A sincere attachment to a primordial earth and its prime materials is what pervades the variegated oeuvre of a not-so-much-know Italian artist Gastone Primon.

Gastone Primon

Grande Sfera (Large Sphere), 2006, glazed clay, diameter 60cm, courtesy of the artist.

Gastone Primon (Este, Italy) began his career as a ceramist, and today he lives and works in the south of Rome. He has recently exhibited in the Museo Civico Umberto Mastroianni in Marino (Terrestrismo, 2015) and Museo della Civiltà Romana in Rome (Raccontare l'antico: terra, acqua e fuoco, featuring works by the Italian artist Michele Paternuosto, 2016).

Throughout the years he has being shaping himself as a polyhedral artist, both painter and sculptor. During the first years of the 1960s, Primon attended important exhibitions and art fairs around the world (Italy, Spain, Germany, Australia).

His work is informed by craftsmanship and manual work, for Primon is concerned with transformation (both physical and metaphorical) and human creation.

Wounded Vase

Wounded Vase, 2007, glazed clays, 44 cm h, courtesy of the artist.

Primon’s oeuvre crosses through a variety of media. From bronze to clay, from ceramic to sand, his works explore uncommon techniques and various materials. Baking, oxidizing, glazing, melting and burning allow painting to become sculpture and sculpture to become painting.

Accordingly, Primon’s paintings have a deep materic quality, for poor materials replace the paint tubes.

A recurrent feature in Primon’s work is the personal dialogue with natural objects and phenomena. Often Primon relies on elements and objects found in nature, especially when consumed by a story or altered by time. That renders such objects lived and alive: worth of being included into a work of art.

The natural and the archaic are recurrent themes in Primon, who often includes archeological findings and fossil records, along with products and waste of modern industrial society.

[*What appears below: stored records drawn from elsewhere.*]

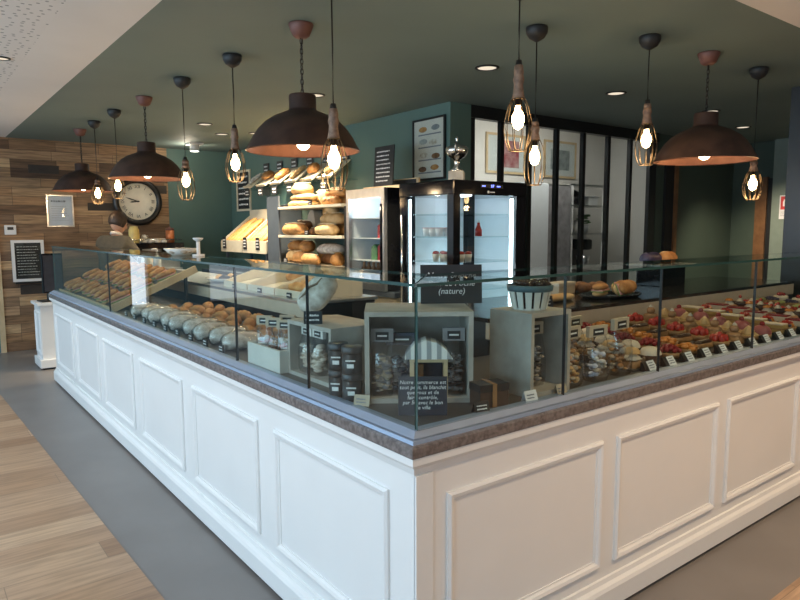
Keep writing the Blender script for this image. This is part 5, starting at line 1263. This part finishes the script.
MB().box(-0.16, 0.16, -0.10, 0.10, 0, 0.145, bev=0.004).build('box', 'black_gloss', t)
MB().box(-0.24, 0.24, -0.14, 0.14, 0.145, 0.157, bev=0.003).build('tray', 'white_plastic', t)
for i, (x, y, m_, L_, lb) in enumerate(((-0.14, 0.0, 'blueberry', 0.20, 'purple wrapped cake on the pale tray stand'), (0.03, -0.03, 'bread', 0.22, 'golden sponge cake at the front of the pale tray stand'), (0.14, 0.05, 'bread_pale', 0.18, 'pale sponge cake at the right of the pale tray stand'))):
    o = thing('sponge_cake', lb, 'cake', (3.30+x, 1.22+y, WZ+0.1575), 0.2*i)
    MB().loaf(L_, 0.11, 0.085, 0.03, 110+i, taper=4).build('crust', m_, o)

# ------------------------------------------------------------------ left arm: breads, wrapped loaves, sandwiches
rnd = random.Random(21)
cro = thing('croissant', 'golden croissant on the case deck behind the wrapped loaves', 'pastry', (0, 0, -5), 0, 'croissants in the left glass case')
b = MB(); pts = []; rad_ = []
for i in range(15):
    u = -1+2*i/14; a = u*1.15
    pts.append((0.085*math.sin(a), -0.075*math.cos(a)+0.06, 0.030-0.008*abs(u))); rad_.append((0.033*(1-abs(u)**2.2)+0.006)*(1.0 if i % 2 else 0.86))
b.tube(pts, 0.03, 12, radii=rad_); b.build('crust', 'bread', cro)
k = 0
for r in range(3):
    for i in range(8):
        loc = (0.36+0.13*r, 1.72+0.21*i+0.06*(r % 2), DZ+0.001+0.0*r); rz = rnd.uniform(-0.5, 0.5)+PI/2
        if k == 0: cro.location = loc; cro.rotation_euler = (0, 0, rz)
        else: dup(cro, loc, rz)
        k += 1
wl = thing('wrapped_loaf', 'pale sliced loaf in bluish clear wrap by the glass', 'bread', (0, 0, -5), 0, 'wrapped loaves along the left glass')
MB().loaf(0.20, 0.11, 0.085, 0.03, 3, taper=5).build('loaf', 'bread_flour', wl)
MB().loaf(0.215, 0.12, 0.093, 0.06, 4, taper=6, nu=20, nv=18).build('wrap', 'film', wl)
for i in range(9):
    loc = (0.20+0.015*(i % 2), 1.62+0.20*i, DZ+0.001); rz = rnd.uniform(-0.25, 0.25)
    if i == 0: wl.location = loc; wl.rotation_euler = (0, 0, rz)
    else: dup(wl, loc, rz)
for i in range(9):
    y = 1.60+0.21*i
    t = price_tag((0.085, y, DZ), 0.05, 0.038, 'black price tag at the left glass foot before the wrapped loaves', QB, 'black price tags along the left glass', 300+i)
# sloped sandwich display
t = thing('sloped_display', 'sloping dark board with wooden side rail holding the filled baguettes', 'display', (0.09, 3.62, DZ))
SL = 0.40
A = RY(-SL)
MB().box(0, 0.64, 0, 1.96, 0, 0.012).xf(A).build('board', 'deck', t)
MB().box(-0.01, 0.68, -0.025, 0.0, -0.004, 0.05).xf(A).build('side_rail', 'pine', t)
MB().box(-0.012, 0.0, 0, 1.96, 0, 0.03).xf(A).build('lip', 'pine', t)
for y in (0.03, 1.90): MB().box(0.54, 0.56, y, y+0.03, 0, 0.232).build('support', 'black', t)
fb = sandwich((0, 0, -5), (0, -SL, 0), 'filled baguette with ham and salad on the sloping display board', 0.24, 'filled baguettes on the sloping board')
k = 0
for r in range(3):
    for i in range(9):
        u = 0.10+0.195*r+rnd.uniform(-0.02, 0.02); loc = (0.09+u*math.cos(SL)-0.013*math.sin(SL), 3.74+0.205*i+0.05*(r % 2)+rnd.uniform(-0.025, 0.025), DZ+u*math.sin(SL)+0.013*math.cos(SL))
        rot = (0, -SL, rnd.uniform(0.25, 0.6))
        q = Matrix.Rotation(rnd.uniform(-0.5, 0.7), 4, Vector((-math.sin(SL), 0, math.cos(SL)))) @ RY(-SL)
        e = q.to_euler()
        if k == 0: fb.location = loc; fb.rotation_euler = e; fb.scale = (0.72, 1, 1)
        else:
            d_ = dup(fb, loc, rot=(e.x, e.y, e.z)); d_.scale = (0.72, 1, 1)
        k += 1
# bread bins on the worktop
SZ = 1.0705
for i in range(3):
    y = 2.02+0.42*i
    t = thing('bread_bin', 'white sloping open bread bin, %s from the corner on cream worktop' % nth[i], 'bread bin', (0.80, y, SZ))
    MB().prism([(0, 0), (0.40, 0), (0.40, 0.17), (0.0, 0.045)], 0, 0.014, 'Y').build('side', 'white_wood', t)
    MB().prism([(0, 0), (0.40, 0), (0.40, 0.17), (0.0, 0.045)], 0.386, 0.40, 'Y').build('side', 'white_wood', t)
    MB().box(-0.012, 0.0, 0, 0.40, 0, 0.045).build('front', 'white_wood', t)
    MB().box(0.386, 0.40, 0.014, 0.386, 0, 0.17).build('back', 'white_wood', t)
    MB().prism([(0, 0.004), (0.386, 0.06), (0.386, 0.068), (0, 0.012)], 0.014, 0.386, 'Y').build('base', 'white_wood', t)
    price_tag((0.782, y+0.2, SZ), 0.055, 0.03, 'small black label before the %s white bread bin' % nth[i], QB, None, 330+i, rows=1)
    if i == 0:
        for k_ in range(3):
            o = thing('crusty_baguette', ('crusty brown baguette at the front of the first bread bin', 'crusty brown baguette in the middle of the first bread bin', 'crusty brown baguette at the back of the first bread bin')[k_], 'bread', (0.88+0.09*k_, y+0.20, SZ+0.026+0.014*k_), PI/2+0.03*k_)
            MB().loaf(0.34, 0.075, 0.06, 0.04, 120+k_, taper=4, slashes=4).build('crust', 'baguette', o)
    elif i == 1:
        o = thing('crusty_baguette', 'single reddish baguette in the second white bread bin', 'bread', (1.08, y+0.20, SZ+0.055), PI/2)
        MB().loaf(0.33, 0.075, 0.06, 0.04, 130, taper=4, slashes=4).build('crust', 'bread', o)
# platter, jug and pump bottle
t = thing('platter', 'oval white platter on the cream worktop left of bread bins', 'dish', (0.98, 3.62, SZ), 0.2)
MB().lathe([(0, 0), (0.12, 0), (0.19, 0.035), (0.186, 0.038), (0.118, 0.006), (0, 0.006)], 30).build('dish', 'cup', t)
for i in range(4):
    o = thing('pain_roll', 'blue wrapped roll lying on the oval white platter', 'bread', (0.92+0.1*(i % 2), 3.57+0.1*(i//2), SZ+0.0075), 0.5*i, 'wrapped rolls on the white platter')
    MB().loaf(0.10, 0.07, 0.055, 0.05, 140+i).build('crust', 'slate_blue' if i < 2 else 'bread_pale', o)
t = thing('jug', 'white jug with handle on the worktop at far end of the case', 'jug', (0.86, 5.42, SZ), 2.6)
MB().lathe([(0, 0), (0.055, 0), (0.06, 0.02), (0.052, 0.12), (0.05, 0.17), (0.056, 0.18), (0.052, 0.18), (0.046, 0.16), (0, 0.03)], 22).build('body', 'cup', t)
MB().tube([(0.05, 0, 0.15), (0.09, 0, 0.14), (0.10, 0, 0.09), (0.055, 0, 0.04)], 0.008, 8).build('handle', 'cup', t)
t = thing('pump_bottle', 'tall white pump bottle on worktop right of the white jug', 'bottle', (0.88, 5.15, SZ))
MB().lathe([(0, 0), (0.035, 0), (0.037, 0.01), (0.037, 0.15), (0.02, 0.18), (0, 0.18)], 18).build('body', 'white_plastic', t)
MB().cyl(0, 0, 0.18, 0.21, 0.012, 12).build('neck', 'white_plastic', t)
MB().tube([(0, 0, 0.21), (0, 0, 0.235), (-0.05, 0, 0.23)], 0.007, 7).build('pump', 'white_plastic', t)
# dish and stand on the glass top
t = thing('bowl', 'pale bowl of wrapped sweets standing on the glass top', 'bowl', (0.215, 2.50, 1.3405), 0)
MB().lathe([(0, 0), (0.05, 0), (0.10, 0.04), (0.097, 0.043), (0.048, 0.006), (0, 0.006)], 26).build('dish', 'cup', t)
b = cluster(0.08, 16, 0.022, 0.022, 31, 0.016, (1, 0.8, 0.6)); b.build('sweets', 'kraft', t)
t = thing('card_holder', 'slim white stand on the glass top beside the pale bowl', 'stand', (0.27, 2.36, 1.3405), 0)
MB().cyl(0, 0, 0, 0.01, 0.035, 20).build('base', 'white_plastic', t)
MB().cyl(0, 0, 0.01, 0.085, 0.011, 12).build('stem', 'white_plastic', t)
MB().lathe([(0, 0.085), (0.012, 0.085), (0.03, 0.10), (0.03, 0.106), (0, 0.108)], 18).build('cup', 'white_plastic', t)

# ------------------------------------------------------------------ light and camera
def area(name, loc, rot, sx, sy, e, c):
    l = bpy.data.lights.new(name, 'AREA'); l.shape = 'RECTANGLE'; l.size = sx; l.size_y = sy; l.energy = e; l.color = c
    o = bpy.data.objects.new(name, l); COL.objects.link(o); o.location = loc; o.rotation_euler = rot; return o
for h in LH:
    area('window_daylight', (-4.98, (h[0]+h[1])/2, 1.65), (0, -PI/2, 0), 1.5, h[1]-h[0]-0.1, 70, (0.56, 0.80, 1.0))
for h in FH:
    area('window_daylight', ((h[0]+h[1])/2, -4.98, 1.65), (PI/2, 0, 0), h[1]-h[0]-0.1, 1.5, 5, (1.0, 0.90, 0.78))
for h in BH:
    area('window_daylight', ((h[0]+h[1])/2, WY+0.18, 1.35), (-PI/2, 0, 0), h[1]-h[0]-0.06, 1.8, (13 if h[1]-h[0] < 0.5 else 5)*(h[1]-h[0]), (0.70, 0.86, 1.0))
w = bpy.data.worlds.new('world'); S.world = w; w.use_nodes = True
bg = w.node_tree.nodes['Background']; bg.inputs['Color'].default_value = (0.75, 0.87, 1.0, 1); bg.inputs['Strength'].default_value = 0.4
area('kitchen_lamp', (4.9, 3.45, 3.0), (0, 0, 0), 1.6, 0.3, 24, (1.0, 0.95, 0.85))

cam = bpy.data.cameras.new('camera'); cam.sensor_width = 36; cam.lens = 36*651/800; cam.clip_start = 0.05
co = bpy.data.objects.new('camera', cam); COL.objects.link(co)
Rv = Vector((0.79416608, -0.60768491, -0.00439129)); Uv = Vector((0.07046462, 0.08490608, 0.99389421)); Fv = Vector((0.60360166, 0.7896265, -0.11024981))
m = Matrix.Identity(4)
for i in range(3): m[i][0] = Rv[i]; m[i][1] = Uv[i]; m[i][2] = -Fv[i]
m[0][3], m[1][3], m[2][3] = -1.11944, -1.40718, 1.5
co.matrix_world = m
S.camera = co
S.view_settings.view_transform = 'Standard'; S.view_settings.look = 'None'; S.view_settings.exposure = 0.25; S.view_settings.gamma = 1.0
S.view_settings.use_curve_mapping = False
S.cycles.use_denoising = True
S.cycles.max_bounces = 10; S.cycles.transparent_max_bounces = 24; S.cycles.glossy_bounces = 4; S.cycles.diffuse_bounces = 4
S.cycles.caustics_reflective = False; S.cycles.caustics_refractive = False
S.cycles.sample_clamp_indirect = 6.0
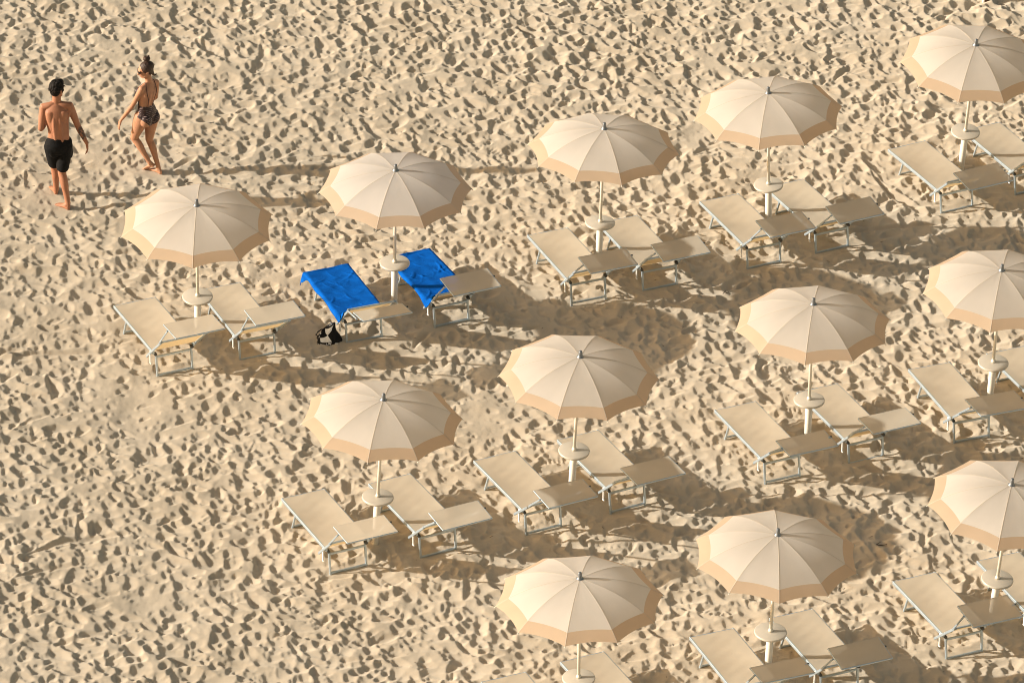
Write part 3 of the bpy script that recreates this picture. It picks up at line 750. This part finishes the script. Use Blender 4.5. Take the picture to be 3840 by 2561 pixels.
def head(F, c, f, up, sc=1.0, fem=False):
    f = unit(f); up = unit(np.array(up) - f * np.dot(up, f)); r = np.cross(f, up)
    P = lambda a, b, e: np.array(c) + (f * a + r * b + up * e) * sc
    F.ball(P(-.012, 0, .022), (f, r, up), (.098 * sc, .076 * sc, .092 * sc))
    F.ball(P(.026, 0, -.028), (f, r, up), (.066 * sc, .062 * sc, .085 * sc))
    F.ball(P(.045, 0, -.082), (f, r, up), (.036 * sc, .038 * sc, .030 * sc))          # chin
    F.loft([P(-.01, .055, -.045), P(.03, .045, -.078), P(.06, .018, -.095)], [.018 * sc, .018 * sc, .016 * sc], up, sub=3)
    F.loft([P(-.01, -.055, -.045), P(.03, -.045, -.078), P(.06, -.018, -.095)], [.018 * sc, .018 * sc, .016 * sc], up, sub=3)
    F.loft([P(.083, 0, .008), P(.100, 0, -.022), P(.108, 0, -.038)], [.009 * sc, .011 * sc, .014 * sc], r, sub=3)  # nose
    F.loft([P(.078, -.042, .022), P(.090, -.015, .022), P(.090, .015, .022), P(.078, .042, .022)], [.010 * sc] * 4, up, sub=3)  # brow
    for e in (-1, 1):
        F.ball(P(.060, e * .040, -.022), (f, r, up), (.024 * sc, .022 * sc, .020 * sc))   # cheek
        F.loft([P(-.012, e * .074, .012), P(-.022, e * .084, .0), P(-.016, e * .080, -.020), P(-.006, e * .074, -.030)], [(.012 * sc, .006 * sc), (.020 * sc, .007 * sc), (.015 * sc, .006 * sc), (.008 * sc, .005 * sc)], f, sub=3)
    F.loft([P(.080, -.022, -.060), P(.090, 0, -.058), P(.080, .022, -.060)], [.007 * sc] * 3, up, sub=3)   # upper lip
    F.loft([P(.078, -.018, -.070), P(.087, 0, -.071), P(.078, .018, -.070)], [.007 * sc] * 3, up, sub=3)   # lower lip
    return P, f, r, up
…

Primon’s art is a loud recall to those cultures living in an archaic yet dynamic harmony with nature. During his 4 year sojourn in Jordan he was able to taste those Mediterranean cultures as if found before the conquest of the Western ratio. The warm and sandy colors of the adjacent Syria as well as its ancient yet alive culture deeply inspired his art.

Plastic Nucleus

Nucleo Plastico (Plastic Nucleus), 2003, various media, 70X100 cm, courtesy of the artist.

Primon’s spherical creations (from 1970s until today) are but a manifestation of life. They are fossils, relicts of an ancient pre-human world, asteroids bringer life, images of unknown yet alive planets.

In this respect, one may describe his art as a sterile rehashing of Arte Povera, confining his practice among those of Me​rtz, Pistoletto, Burri, and Penone. But Primon’s contributes to art should not be underestimated. A personal optimism and a thoughtful confidence in the matter – as eternal genetrix of life – are an unicum in art. Birth, life, death, and a feeling of regeneration replace the decadent content of Arte Povera.

Primon understands his works as the ultimate heroic act: that of human creation. Through the act of transforming, new beings come to light, and this makes us consider man as a sapient result of the multiple and mutual transformations of matter.